Agile PM Process Grid-6.8 Osmotic Communication

John Stenbeck in his book “PMI-ACP Exam Prep PLUS Desk Reference” creates an agile project management process grid with 87 processes divided into 5 process groups and 7 knowledge areas.

The block of processes I am covering now are those in the Communication knowledge area that are done during the Iteration phase of an agile project.    This process is 6.9 Osmotic Communication.

What is osmotic communication?    Generally there are three main forms of communication:

  • Interactive or face-to-face (one-on-one)–when information is exchanged between people
  • Push (one-to-many)–when information is sent from a centralized location to those who need that information
  • Pull (many-to-one)–when information is put in a centralized location, and those who need that information pull the information from that location when it is needed

Osmotic communication is a form of pull communication when members pick up information from a centralized location, but rather than having the source be a static set of files, the information they are overhearing is in itself interactive communication, i.e., conversations occurring in a common area.
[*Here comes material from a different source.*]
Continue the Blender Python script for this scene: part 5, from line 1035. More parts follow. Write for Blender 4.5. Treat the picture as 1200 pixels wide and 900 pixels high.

The top form of interactive or face-to-face information is recognized as THE most effective channel available.   If these effective communications are occurring in a common area, then a second level  of benefit can be gained by having people overhear those interactive communications and thus being made aware of current insights on the project.

Of course, osmotic communication presupposes colocation in order for it to work.   What are some of the constraints on the effectiveness of osmotic communications?

Have you ever been to a networking function with more than 50 people?    In order to hear your own conversation without being drowned out by those of others, you need to breakaway into a quieter corner if you are to have a meaningful conversation amidst the din of the background noise of everybody else trying to have a conversation.   This points to the fact that osmotic communication works best with small teams.

However, if teams are larger, than just like in the example of the networking session, it is good to have breakout spaces or even a private office available for conversations that need to be held in private without the possibility of being overheard.

If teams are distributed rather than collocated, then you must work on fostering trust between team members and creating digital spaces where conversations can take place in order to achieve the best communications possible on a team, no matter where the team members may be.